Sr. Presidente, vim falar de duas coisas que se unem no Brasil de hoje e que, de certa maneira, têm a ver com o discurso - pelo menos uma das referências - do Senador Pedro Simon.

Venho falar, Senador Pedro Simon, da auto-suficiência do petróleo e do pronunciamento do Ministro do Supremo Tribunal Federal quando disse que “o Brasil é um país de faz-de-conta”.

Todos nós temos de cantar louvores à auto-suficiência específica do petróleo no Brasil. Mas não podemos escamotear, esconder algumas coisas que mostram o faz-de-conta por trás desse grande fato, que o Brasil precisa comemorar.

Primeiro, precisamos dizer que é faz-de-conta imaginar que isso é resultado de um governo, do atual Governo. É preciso dizer que, sem os cuidados do Presidente Lula nesses três anos de Governo em relação à Petrobras, talvez não tivéssemos chegado à auto-suficiência. Eu diria mais: provavelmente não teríamos chegado à auto-suficiência sem o trabalho dos três anos do Presidente Lula. Mas, se não tivéssemos tido 70 anos de um sistemático trabalho, desde quando Getúlio Vargas criou o Conselho Nacional do Petróleo - em 1938, se não me engano -, não estaríamos comemorando nenhuma auto-suficiência de petróleo.

Então, é um faz-de-conta passar a impressão de que essa conquista é de um governo e não de treze Presidentes. Não falo daqueles Presidentes que ocuparam o cargo por alguns dias ou algumas horas. Falo dos Presidentes que exerceram a Presidência permanentemente, seja por quatro anos, seja por quinze e mais quatro, como Getúlio, ou ainda por menos de quatro anos, como Itamar Franco, que substituiu definitivamente o Presidente anterior.

É um faz-de-conta dizer que a auto-suficiência do petróleo ocorreu pelo trabalho do atual Governo. Essa é uma grande lição. Se ficarmos comemorando a vitória do atual Governo, vamos perder a perspectiva, Senador Pedro Simon, porque nada se vai conseguir fazer neste Brasil sem uma persistência sistemática além de um, dois, três, quatro, cinco governos. E o Brasil não tem costume dessa sistemática. É um caso quase único a nossa sistemática no que se refere ao petróleo, assim como no que se refere à luta contra a poliomielite e à luta para atender os portadores de HIV. São programas que passam de um governo para outro.
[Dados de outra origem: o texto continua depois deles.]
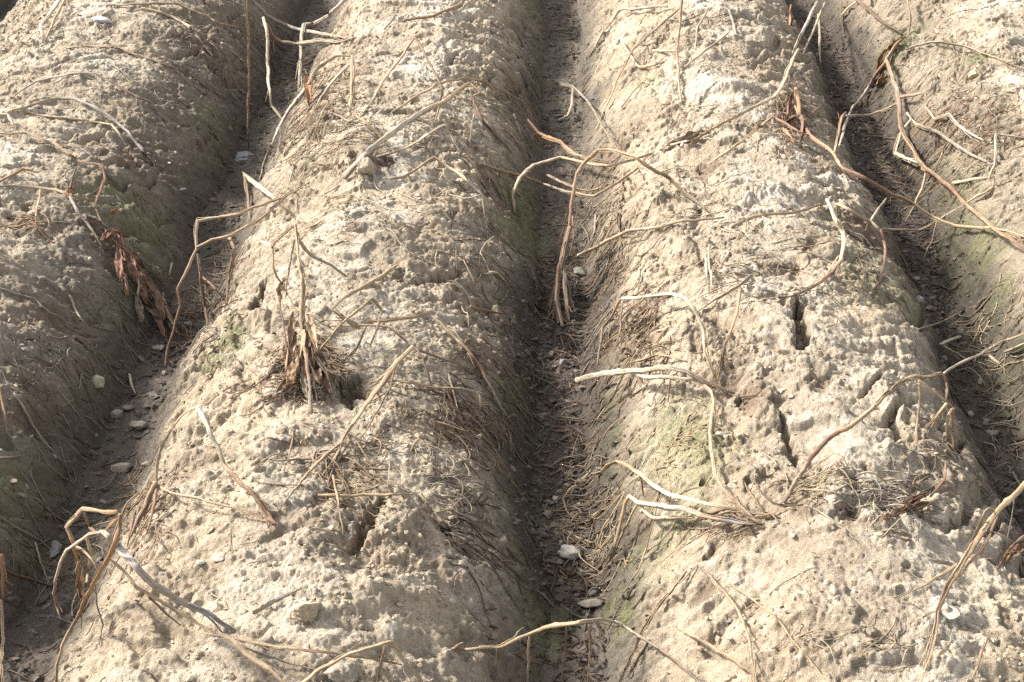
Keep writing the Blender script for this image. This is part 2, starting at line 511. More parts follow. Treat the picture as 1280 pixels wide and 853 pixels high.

Serra começou, como Ministro de Fernando Henrique, a levar a sério o apoio ao tratamento dos portadores de HIV, e o Governo Lula continuou essa ação. O cuidado com a poliomielite vem desde o regime militar. Nenhum Presidente disse: “Vou suspender o dia das gotinhas”. Nenhum. Por isso, conseguimos erradicar a poliomielite. Um governo só não o teria feito.
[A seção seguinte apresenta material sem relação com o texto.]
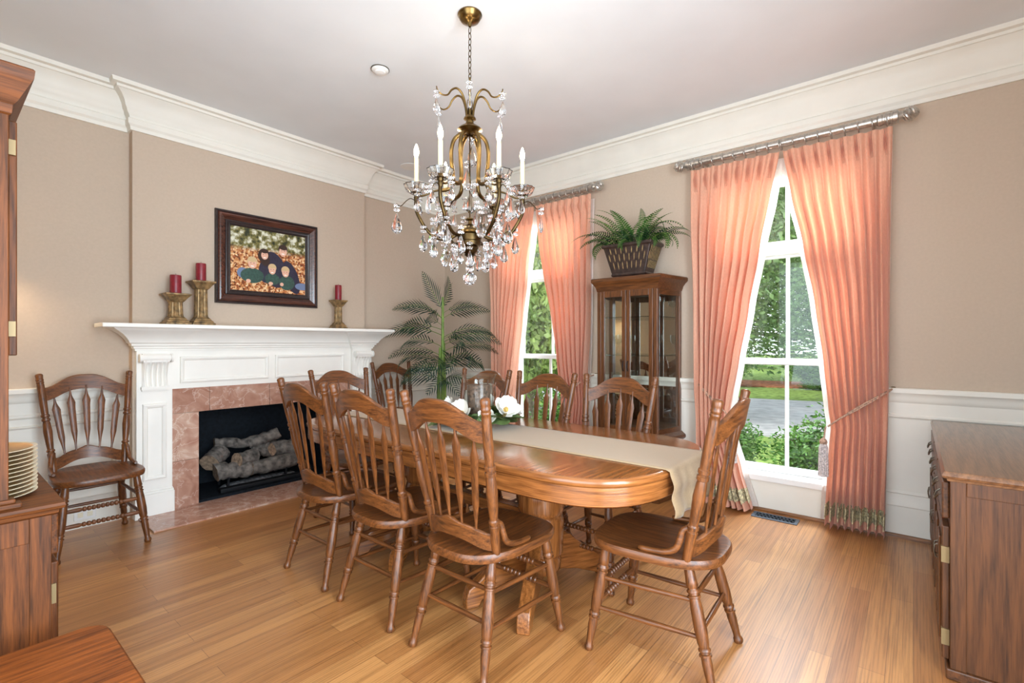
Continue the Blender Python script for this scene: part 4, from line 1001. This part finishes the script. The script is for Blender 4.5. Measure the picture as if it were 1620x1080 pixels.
for zf, key, hd, sc in ((1.55, 'pmid', .3, .68), (1.5, 'pmid', .05, .9), (1.5, 'pmid', pi-.2, .95), (1.48, 'pmid', pi+.6, .85), (1.42, 'pmid', -1.5, .75),
                        (1.32, 'plow', pi+.15, 1.0), (1.3, 'plow', -.35, 1.0), (1.28, 'plow', .5, .58), (1.22, 'plow', -1.1, .85), (1.2, 'plow', pi+.9, .9), (1.15, 'plow', .1, .95),
                        (1.02, 'pdrop', pi+.3, .95), (1.0, 'pdrop', -.3, .95), (1.0, 'pdrop', -1.3, .95), (.98, 'pdrop', -2.1, .9), (.85, 'pdrop', pi+.1, .9), (.82, 'pdrop', -.6, .85), (.8, 'pdrop', -1.7, .9), (.84, 'pdrop', .4, .55), (1.38, 'plow', pi-.5, .95), (1.1, 'plow', pi-.1, .95), (1.25, 'plow', -.05, 1.0), (.95, 'pdrop', -1.7, 1.0), (.92, 'pdrop', pi+.7, .9), (1.05, 'pdrop', -.8, .95), (.78, 'pdrop', -1.1, .85)):
    frond(pm_, key, (0, 0, zf), VR+hd, sc, rd.choice((-1, 1))*rd.uniform(.5, .95))

# ------------------------------------------------------------------ chandelier
CX, CY = 1.90, 1.866
cl = thing('chandelier', 'brass chandelier with candle lights and crystal drops over the table', 'chandelier', (CX, CY, -.018))
TO = math.atan2(-CY, -CX)                  # heading towards the camera
MB().lathe([(0, 3.058), (.064, 3.058), (.067, 3.05), (.062, 3.044), (.06, 3.038), (.05, 3.022), (.026, 3.012), (.013, 3.008), (.008, 2.99), (0, 2.988)], 32).build('canopy', M['brass'], cl, 40)
zc = 2.985; k = 0
link = None
while zc > 2.6:
    pts = []
    for i in range(17):
        a = 2*pi*i/16; x, z = .0085*cos(a), .019*sin(a); pts.append((x, 0, z))
    if link is None: link = MB().tube(pts, .0022, 6, cap=False).build('chain_link', M['brass_dk'], cl, 60); o = link
    else: o = link.copy(); COL.objects.link(o)
    o.location = (0, 0, zc-.016); o.rotation_euler = (0, 0, TO+pi/4+(pi/2 if k % 2 else 0)); zc -= .0315; k += 1
MB().tube([(.016*cos(a), 0, 2.57+.026*sin(a)) for a in [2*pi*i/20 for i in range(21)]], .005, 8, cap=False).build('hanging_loop', M['brass'], cl, 60)
MB().lathe([(0, 2.55), (.012, 2.545), (.014, 2.51), (.03, 2.495), (.034, 2.485), (.02, 2.475), (.022, 2.46), (.06, 2.435), (.068, 2.425), (.05, 2.418), (.02, 2.405), (0, 2.4)], 28).build('upper_hub', M['brass'], cl, 40)
def rot(p, a): return (p[0]*cos(a)-p[1]*sin(a), p[0]*sin(a)+p[1]*cos(a), p[2])
MB().lathe([(0, 1.945), (.022, 1.943), (.024, 1.937), (.008, 1.93), (.01, 1.915), (.03, 1.905), (.06, 1.885), (.075, 1.87), (.08, 1.858), (.07, 1.85)], 32).build('bowl_dome', M['brass'], cl, 40)
MB().lathe([(.07, 1.852), (.066, 1.84), (.06, 1.82), (.064, 1.815), (.058, 1.795), (.045, 1.79), (.048, 1.785), (.04, 1.765), (.026, 1.75), (.03, 1.745), (.016, 1.735), (.01, 1.73), (.014, 1.722), (.006, 1.715), (0, 1.705)], 32).build('bowl_finial', M['brass_dk'], cl, 40)
MB().lathe([(0, 2.4), (.004, 2.4), (.004, 1.94), (0, 1.94)], 8).build('stem_rod', M['brass_dk'], cl, 40)
arm = lyre = hook = brace = bob = slv = cup = blb = None
def inst(o, a): c = o.copy(); COL.objects.link(c); c.rotation_euler = (0, 0, a); return c
RA = .288
# one pendant: rosette of beads and a faceted pear drop, hung from its top (z = 0)
def pendant_mb(L, R, beads=2, seg=8):
    mb = MB(); z = 0
    for b in range(beads):
        z -= .011
        for i in range(6):
            a = 2*pi*i/6+b*.5; c = (.0125*cos(a), .0125*sin(a))
            mb.lathe([(.0005, z+.007), (.006, z), (.0005, z-.007)], 5, c)
        mb.lathe([(.0005, z+.009), (.007, z), (.0005, z-.009)], 6); z -= .012
    z -= .002
    mb.lathe([(.0006, z), (R*.28, z-L*.12), (R*.55, z-L*.32), (R*.9, z-L*.58), (R, z-L*.72), (R*.82, z-L*.88), (R*.4, z-L*.97), (.0006, z-L)], seg)
    return mb
PD = {}
PK = {'big': (.115, .0285, 2), 'mid': (.096, .023, 2), 'small': (.078, .0175, 2), 'spear': (.095, .012, 2), 'tiny': (.055, .015, 1)}
def pendant(kind, r, a, z):
    if kind not in PD: PD[kind] = pendant_mb(*PK[kind]).build('crystal_pendant', M['crystal'], cl, 12); o = PD[kind]
    else: o = PD[kind].copy(); COL.objects.link(o)
    o.location = (r*cos(a), r*sin(a), z); o.rotation_euler = (0, 0, a*1.7); return o
armc = smoothp([(.06, 0, 1.862), (.11, 0, 1.835), (.17, 0, 1.832), (.225, 0, 1.87), (.265, 0, 1.93), (.29, 0, 1.99), (RA, 0, 2.06)], 5)
lyrec = smoothp([(.02, 0, 2.408), (.05, 0, 2.402), (.085, 0, 2.37), (.1, 0, 2.31), (.098, 0, 2.24), (.09, 0, 2.17), (.094, 0, 2.125), (.12, 0, 2.1), (.17, 0, 2.092)], 5)
bracec = smoothp([(.165, 0, 2.094), (.2, 0, 2.085), (.25, 0, 2.062), (RA, 0, 2.064)], 4)
hookc = smoothp([(.018, 0, 2.485), (.026, 0, 2.55), (.048, 0, 2.61), (.08, 0, 2.63), (.112, 0, 2.612), (.135, 0, 2.58), (.168, 0, 2.572), (.195, 0, 2.59), (.2, 0, 2.606)], 5)
outc = smoothp([(RA, 0, 2.03), (RA+.03, 0, 2.045), (RA+.055, 0, 2.03), (RA+.08, 0, 2.005), (RA+.1, 0, 2.01), (RA+.105, 0, 2.018)], 4)
for i in range(6):
    a = TO+pi/6+i*pi/3
    if arm is None:
        arm = MB().tube(armc, [.0095]*len(armc), 10).build('arm', M['brass_dk'], cl, 60); arm.rotation_euler = (0, 0, a)
        lyre = MB().tube(lyrec, [.0108]*len(lyrec), 10).build('cage_rod', M['brass'], cl, 60); lyre.rotation_euler = (0, 0, a)
        brace = MB().tube(bracec, .0055, 8).build('brace', M['brass_dk'], cl, 60); brace.rotation_euler = (0, 0, a)
        hook = MB().tube(hookc, [.007-.004*j/len(hookc) for j in range(len(hookc))], 8).build('crown_scroll', M['brass'], cl, 60); hook.rotation_euler = (0, 0, a+pi/6)
        outer = MB().tube(outc, .0024, 6).build('hook_wire', M['brass_dk'], cl, 60); outer.rotation_euler = (0, 0, a)
        cup = MB().lathe([(0, 2.03), (.01, 2.032), (.014, 2.05), (.012, 2.06), (.017, 2.068), (.017, 2.09), (.013, 2.096), (.013, 2.118), (.016, 2.12), (.016, 2.126), (0, 2.126)], 16, (RA, 0)).build('candle_cup', M['brass_dk'], cl, 40); cup.rotation_euler = (0, 0, a)
        prof = [(.013, 2.068), (.03, 2.07), (.05, 2.085), (.06, 2.108), (.063, 2.118), (.059, 2.116), (.046, 2.092), (.03, 2.078), (.013, 2.076)]
        rings = [[(RA+r*(1+.1*(k % 2)*(r > .035))*cos(2*pi*k/24), r*(1+.1*(k % 2)*(r > .035))*sin(2*pi*k/24), z) for k in range(24)] for r, z in prof]
        bob = MB().loft(rings, caps=False).build('bobeche', M['crystal'], cl, 20); bob.rotation_euler = (0, 0, a)
        slv = MB().lathe([(0, 2.126), (.0115, 2.126), (.012, 2.13), (.0115, 2.26), (.009, 2.264), (0, 2.264)], 16, (RA, 0)).build('candle_sleeve', M['candle_sleeve'], cl, 40); slv.rotation_euler = (0, 0, a)
        blb = MB().lathe([(0, 2.262), (.007, 2.264), (.008, 2.272), (.0135, 2.288), (.014, 2.3), (.009, 2.322), (.003, 2.338), (0, 2.342)], 16, (RA, 0)).build('bulb', M['bulb'], cl, 40); blb.rotation_euler = (0, 0, a)
    else:
        for o_, da in ((arm, 0), (lyre, 0), (brace, 0), (hook, pi/6), (outer, 0), (cup, 0), (bob, 0), (slv, 0), (blb, 0)): inst(o_, a+da)
    light('bulb_light', 'POINT', (RA*cos(a), RA*sin(a), 2.37), 0.65, (1.0, 0.92, 0.8), parent=cl, radius=.02)
    pendant('spear' if i % 2 else 'big', RA+.104, a, 2.016)
    for da, r, z, k_ in ((.2, RA-.005, 2.085, 'small'), (-.2, RA-.005, 2.085, 'small'), (0.06, .25, 1.9, 'mid'), (-.25, .21, 1.96, 'big'), (.3, .2, 1.86, 'mid'), (-.3, .16, 2.0, 'mid')):
        pendant(k_, r, a+da, z)
    pendant('spear' if i % 2 else 'small', .2, a+pi/6, 2.59)
    pendant('mid', .1, a+pi/6, 1.80); pendant('small', .135, a+.15, 1.80); pendant('tiny', .13, a-.3, 2.1)
for k in range(3): pendant('big', .015, k*2*pi/3, 2.39-.13*k)
MB().lathe([(0, 1.705), (.004, 1.7), (.012, 1.692), (.004, 1.684), (.016, 1.676), (.004, 1.668), (.01, 1.66), (.003, 1.652), (0, 1.65)], 10).build('crystal_stem', M['crystal'], cl, 30)
mb = MB()
mb.lathe([(.0005, 1.655)]+[(.037*sin(pi*j/8), 1.617+.037*cos(pi*j/8)) for j in range(1, 8)]+[(.0005, 1.58)], 14)
mb.build('crystal_ball', M['crystal'], cl, 8)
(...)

Não quero falar apenas desse faz-de-conta, de que não se trata de um só governo. Quero tratar de outros faz-de-conta. Por exemplo, a idéia da auto-suficiência do petróleo está passando a impressão de que houve auto-suficiência de energia, de fontes energéticas, o que não é verdade. E, a prova, o Presidente Evo Morales mostrou muito antes do que se imaginava. No mesmo momento em que as campanhas na televisão referem-se à auto-suficiência de petróleo, dando a impressão de que é auto-suficiência de energia, descobrimos que o Brasil é dependente do gás de um país vizinho. Descobrimos que domicílios ficarão sem água encanada, sem combustível para cozinhar a comida, que táxis deixarão de rodar se não nos submetermos ao preço de mercado reivindicado pelo Presidente Morales.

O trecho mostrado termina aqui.